[Entries with scene source code]
+---+
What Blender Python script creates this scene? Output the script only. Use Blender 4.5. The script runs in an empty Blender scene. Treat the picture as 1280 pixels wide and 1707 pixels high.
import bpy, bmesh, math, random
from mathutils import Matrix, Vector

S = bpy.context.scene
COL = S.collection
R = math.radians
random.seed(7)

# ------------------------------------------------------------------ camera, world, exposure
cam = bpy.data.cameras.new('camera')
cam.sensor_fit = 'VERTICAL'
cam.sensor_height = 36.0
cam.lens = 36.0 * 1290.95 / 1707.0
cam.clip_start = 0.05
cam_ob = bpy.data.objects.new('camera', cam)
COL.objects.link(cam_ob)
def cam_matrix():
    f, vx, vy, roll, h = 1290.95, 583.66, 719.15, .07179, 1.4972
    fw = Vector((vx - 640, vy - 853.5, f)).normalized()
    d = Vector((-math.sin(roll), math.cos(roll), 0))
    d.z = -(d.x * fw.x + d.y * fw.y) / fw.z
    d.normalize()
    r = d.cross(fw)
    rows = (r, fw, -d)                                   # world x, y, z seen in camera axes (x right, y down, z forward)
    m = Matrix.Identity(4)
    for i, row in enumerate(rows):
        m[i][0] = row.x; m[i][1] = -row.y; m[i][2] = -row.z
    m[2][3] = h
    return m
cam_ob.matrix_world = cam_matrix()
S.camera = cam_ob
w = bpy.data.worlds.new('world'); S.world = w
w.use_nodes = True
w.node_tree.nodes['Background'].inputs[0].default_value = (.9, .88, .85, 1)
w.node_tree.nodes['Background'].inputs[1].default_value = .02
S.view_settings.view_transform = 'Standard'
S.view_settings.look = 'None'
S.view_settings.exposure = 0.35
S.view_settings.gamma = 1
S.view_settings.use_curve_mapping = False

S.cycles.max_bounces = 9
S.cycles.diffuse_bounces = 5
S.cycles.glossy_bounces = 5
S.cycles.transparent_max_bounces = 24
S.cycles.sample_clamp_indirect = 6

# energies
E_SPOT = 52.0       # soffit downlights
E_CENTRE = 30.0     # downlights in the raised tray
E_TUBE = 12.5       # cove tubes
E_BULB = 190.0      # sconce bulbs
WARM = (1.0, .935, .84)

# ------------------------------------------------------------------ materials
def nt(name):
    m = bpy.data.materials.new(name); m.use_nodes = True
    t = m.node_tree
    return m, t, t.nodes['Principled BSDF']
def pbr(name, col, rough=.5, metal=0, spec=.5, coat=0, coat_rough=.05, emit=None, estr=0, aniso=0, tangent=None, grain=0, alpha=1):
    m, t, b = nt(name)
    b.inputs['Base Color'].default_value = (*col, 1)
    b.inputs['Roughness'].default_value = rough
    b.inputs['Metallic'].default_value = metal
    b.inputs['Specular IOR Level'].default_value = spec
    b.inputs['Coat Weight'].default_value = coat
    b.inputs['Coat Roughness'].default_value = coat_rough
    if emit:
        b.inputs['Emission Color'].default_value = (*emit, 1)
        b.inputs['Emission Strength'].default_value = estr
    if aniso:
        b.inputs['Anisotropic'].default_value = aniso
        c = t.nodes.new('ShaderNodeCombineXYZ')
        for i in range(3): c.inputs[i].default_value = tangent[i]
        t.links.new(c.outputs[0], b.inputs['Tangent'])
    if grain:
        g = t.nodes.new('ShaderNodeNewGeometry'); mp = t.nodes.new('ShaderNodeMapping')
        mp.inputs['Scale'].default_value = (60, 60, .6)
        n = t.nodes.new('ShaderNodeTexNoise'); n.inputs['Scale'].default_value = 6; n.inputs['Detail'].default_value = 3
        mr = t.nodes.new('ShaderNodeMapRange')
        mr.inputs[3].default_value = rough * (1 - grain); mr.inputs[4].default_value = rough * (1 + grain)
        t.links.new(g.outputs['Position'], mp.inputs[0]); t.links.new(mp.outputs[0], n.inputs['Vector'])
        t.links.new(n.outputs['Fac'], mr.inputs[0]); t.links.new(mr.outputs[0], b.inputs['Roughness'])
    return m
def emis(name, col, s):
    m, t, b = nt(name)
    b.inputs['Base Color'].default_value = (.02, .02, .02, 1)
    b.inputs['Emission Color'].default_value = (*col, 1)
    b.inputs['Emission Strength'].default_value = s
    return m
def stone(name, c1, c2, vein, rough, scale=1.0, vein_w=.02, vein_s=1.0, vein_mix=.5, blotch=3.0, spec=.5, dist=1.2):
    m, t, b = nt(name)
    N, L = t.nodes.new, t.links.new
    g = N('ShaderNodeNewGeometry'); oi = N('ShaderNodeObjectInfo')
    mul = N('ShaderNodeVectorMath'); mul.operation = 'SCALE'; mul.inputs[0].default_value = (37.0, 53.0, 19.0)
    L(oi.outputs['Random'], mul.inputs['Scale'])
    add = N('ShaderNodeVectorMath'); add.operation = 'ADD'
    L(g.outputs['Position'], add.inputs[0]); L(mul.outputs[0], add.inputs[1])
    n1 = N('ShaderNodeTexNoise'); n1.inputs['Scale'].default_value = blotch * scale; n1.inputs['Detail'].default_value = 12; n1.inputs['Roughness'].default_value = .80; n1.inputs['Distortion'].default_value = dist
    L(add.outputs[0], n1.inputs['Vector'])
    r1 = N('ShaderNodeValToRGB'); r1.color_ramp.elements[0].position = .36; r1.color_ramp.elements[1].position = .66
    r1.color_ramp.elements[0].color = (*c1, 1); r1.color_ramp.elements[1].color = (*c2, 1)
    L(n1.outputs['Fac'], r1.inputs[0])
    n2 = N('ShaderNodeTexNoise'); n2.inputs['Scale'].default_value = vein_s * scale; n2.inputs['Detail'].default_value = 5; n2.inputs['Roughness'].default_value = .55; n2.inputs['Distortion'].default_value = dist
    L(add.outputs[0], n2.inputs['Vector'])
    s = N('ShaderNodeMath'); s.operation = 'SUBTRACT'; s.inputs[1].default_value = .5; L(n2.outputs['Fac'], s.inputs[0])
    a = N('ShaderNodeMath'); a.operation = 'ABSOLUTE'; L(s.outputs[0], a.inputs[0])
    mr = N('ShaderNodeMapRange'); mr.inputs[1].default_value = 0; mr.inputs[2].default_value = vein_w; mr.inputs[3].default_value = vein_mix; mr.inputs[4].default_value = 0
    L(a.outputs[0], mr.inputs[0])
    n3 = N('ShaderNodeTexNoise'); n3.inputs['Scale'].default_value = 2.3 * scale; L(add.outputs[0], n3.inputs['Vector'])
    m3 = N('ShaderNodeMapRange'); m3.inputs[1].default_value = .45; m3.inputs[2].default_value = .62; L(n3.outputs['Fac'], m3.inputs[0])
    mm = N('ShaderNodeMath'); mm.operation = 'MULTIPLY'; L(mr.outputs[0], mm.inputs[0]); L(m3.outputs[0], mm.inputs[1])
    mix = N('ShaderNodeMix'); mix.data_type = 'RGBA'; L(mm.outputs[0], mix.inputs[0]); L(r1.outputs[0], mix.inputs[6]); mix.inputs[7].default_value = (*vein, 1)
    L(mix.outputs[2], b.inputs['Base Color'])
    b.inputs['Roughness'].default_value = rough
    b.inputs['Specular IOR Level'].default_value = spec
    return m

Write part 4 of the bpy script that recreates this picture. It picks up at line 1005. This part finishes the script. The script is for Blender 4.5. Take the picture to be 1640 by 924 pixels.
+---+
REQUIREMENT: Every record shown above should be written out again exactly.

RESPONSE BELOW:
What Blender Python script creates this scene? Output the script only. Use Blender 4.5. The script runs in an empty Blender scene. Treat the picture as 1280 pixels wide and 1707 pixels high.
import bpy, bmesh, math, random
from mathutils import Matrix, Vector

S = bpy.context.scene
COL = S.collection
R = math.radians
random.seed(7)

# ------------------------------------------------------------------ camera, world, exposure
cam = bpy.data.cameras.new('camera')
cam.sensor_fit = 'VERTICAL'
cam.sensor_height = 36.0
cam.lens = 36.0 * 1290.95 / 1707.0
cam.clip_start = 0.05
cam_ob = bpy.data.objects.new('camera', cam)
COL.objects.link(cam_ob)
def cam_matrix():
    f, vx, vy, roll, h = 1290.95, 583.66, 719.15, .07179, 1.4972
    fw = Vector((vx - 640, vy - 853.5, f)).normalized()
    d = Vector((-math.sin(roll), math.cos(roll), 0))
    d.z = -(d.x * fw.x + d.y * fw.y) / fw.z
    d.normalize()
    r = d.cross(fw)
    rows = (r, fw, -d)                                   # world x, y, z seen in camera axes (x right, y down, z forward)
    m = Matrix.Identity(4)
    for i, row in enumerate(rows):
        m[i][0] = row.x; m[i][1] = -row.y; m[i][2] = -row.z
    m[2][3] = h
    return m
cam_ob.matrix_world = cam_matrix()
S.camera = cam_ob
w = bpy.data.worlds.new('world'); S.world = w
w.use_nodes = True
w.node_tree.nodes['Background'].inputs[0].default_value = (.9, .88, .85, 1)
w.node_tree.nodes['Background'].inputs[1].default_value = .02
S.view_settings.view_transform = 'Standard'
S.view_settings.look = 'None'
S.view_settings.exposure = 0.35
S.view_settings.gamma = 1
S.view_settings.use_curve_mapping = False

S.cycles.max_bounces = 9
S.cycles.diffuse_bounces = 5
S.cycles.glossy_bounces = 5
S.cycles.transparent_max_bounces = 24
S.cycles.sample_clamp_indirect = 6

# energies
E_SPOT = 52.0       # soffit downlights
E_CENTRE = 30.0     # downlights in the raised tray
E_TUBE = 12.5       # cove tubes
E_BULB = 190.0      # sconce bulbs
WARM = (1.0, .935, .84)

# ------------------------------------------------------------------ materials
def nt(name):
    m = bpy.data.materials.new(name); m.use_nodes = True
    t = m.node_tree
    return m, t, t.nodes['Principled BSDF']
def pbr(name, col, rough=.5, metal=0, spec=.5, coat=0, coat_rough=.05, emit=None, estr=0, aniso=0, tangent=None, grain=0, alpha=1):
    m, t, b = nt(name)
    b.inputs['Base Color'].default_value = (*col, 1)
    b.inputs['Roughness'].default_value = rough
    b.inputs['Metallic'].default_value = metal
    b.inputs['Specular IOR Level'].default_value = spec
    b.inputs['Coat Weight'].default_value = coat
    b.inputs['Coat Roughness'].default_value = coat_rough
    if emit:
        b.inputs['Emission Color'].default_value = (*emit, 1)
        b.inputs['Emission Strength'].default_value = estr
    if aniso:
        b.inputs['Anisotropic'].default_value = aniso
        c = t.nodes.new('ShaderNodeCombineXYZ')
        for i in range(3): c.inputs[i].default_value = tangent[i]
        t.links.new(c.outputs[0], b.inputs['Tangent'])
    if grain:
        g = t.nodes.new('ShaderNodeNewGeometry'); mp = t.nodes.new('ShaderNodeMapping')
        mp.inputs['Scale'].default_value = (60, 60, .6)
        n = t.nodes.new('ShaderNodeTexNoise'); n.inputs['Scale'].default_value = 6; n.inputs['Detail'].default_value = 3
        mr = t.nodes.new('ShaderNodeMapRange')
        mr.inputs[3].default_value = rough * (1 - grain); mr.inputs[4].default_value = rough * (1 + grain)
        t.links.new(g.outputs['Position'], mp.inputs[0]); t.links.new(mp.outputs[0], n.inputs['Vector'])
        t.links.new(n.outputs['Fac'], mr.inputs[0]); t.links.new(mr.outputs[0], b.inputs['Roughness'])
    return m
def emis(name, col, s):
    m, t, b = nt(name)
    b.inputs['Base Color'].default_value = (.02, .02, .02, 1)
    b.inputs['Emission Color'].default_value = (*col, 1)
    b.inputs['Emission Strength'].default_value = s
    return m
def stone(name, c1, c2, vein, rough, scale=1.0, vein_w=.02, vein_s=1.0, vein_mix=.5, blotch=3.0, spec=.5, dist=1.2):
    m, t, b = nt(name)
    N, L = t.nodes.new, t.links.new
    g = N('ShaderNodeNewGeometry'); oi = N('ShaderNodeObjectInfo')
    mul = N('ShaderNodeVectorMath'); mul.operation = 'SCALE'; mul.inputs[0].default_value = (37.0, 53.0, 19.0)
    L(oi.outputs['Random'], mul.inputs['Scale'])
    add = N('ShaderNodeVectorMath'); add.operation = 'ADD'
    L(g.outputs['Position'], add.inputs[0]); L(mul.outputs[0], add.inputs[1])
    n1 = N('ShaderNodeTexNoise'); n1.inputs['Scale'].default_value = blotch * scale; n1.inputs['Detail'].default_value = 12; n1.inputs['Roughness'].default_value = .80; n1.inputs['Distortion'].default_value = dist
    L(add.outputs[0], n1.inputs['Vector'])
    r1 = N('ShaderNodeValToRGB'); r1.color_ramp.elements[0].position = .36; r1.color_ramp.elements[1].position = .66
    r1.color_ramp.elements[0].color = (*c1, 1); r1.color_ramp.elements[1].color = (*c2, 1)
    L(n1.outputs['Fac'], r1.inputs[0])
    n2 = N('ShaderNodeTexNoise'); n2.inputs['Scale'].default_value = vein_s * scale; n2.inputs['Detail'].default_value = 5; n2.inputs['Roughness'].default_value = .55; n2.inputs['Distortion'].default_value = dist
    L(add.outputs[0], n2.inputs['Vector'])
    s = N('ShaderNodeMath'); s.operation = 'SUBTRACT'; s.inputs[1].default_value = .5; L(n2.outputs['Fac'], s.inputs[0])
    a = N('ShaderNodeMath'); a.operation = 'ABSOLUTE'; L(s.outputs[0], a.inputs[0])
    mr = N('ShaderNodeMapRange'); mr.inputs[1].default_value = 0; mr.inputs[2].default_value = vein_w; mr.inputs[3].default_value = vein_mix; mr.inputs[4].default_value = 0
    L(a.outputs[0], mr.inputs[0])
    n3 = N('ShaderNodeTexNoise'); n3.inputs['Scale'].default_value = 2.3 * scale; L(add.outputs[0], n3.inputs['Vector'])
    m3 = N('ShaderNodeMapRange'); m3.inputs[1].default_value = .45; m3.inputs[2].default_value = .62; L(n3.outputs['Fac'], m3.inputs[0])
    mm = N('ShaderNodeMath'); mm.operation = 'MULTIPLY'; L(mr.outputs[0], mm.inputs[0]); L(m3.outputs[0], mm.inputs[1])
    mix = N('ShaderNodeMix'); mix.data_type = 'RGBA'; L(mm.outputs[0], mix.inputs[0]); L(r1.outputs[0], mix.inputs[6]); mix.inputs[7].default_value = (*vein, 1)
    L(mix.outputs[2], b.inputs['Base Color'])
    b.inputs['Roughness'].default_value = rough
    b.inputs['Specular IOR Level'].default_value = spec
    return m

Write part 4 of the bpy script that recreates this picture. It picks up at line 1005. This part finishes the script. The script is for Blender 4.5. Take the picture to be 1640 by 924 pixels.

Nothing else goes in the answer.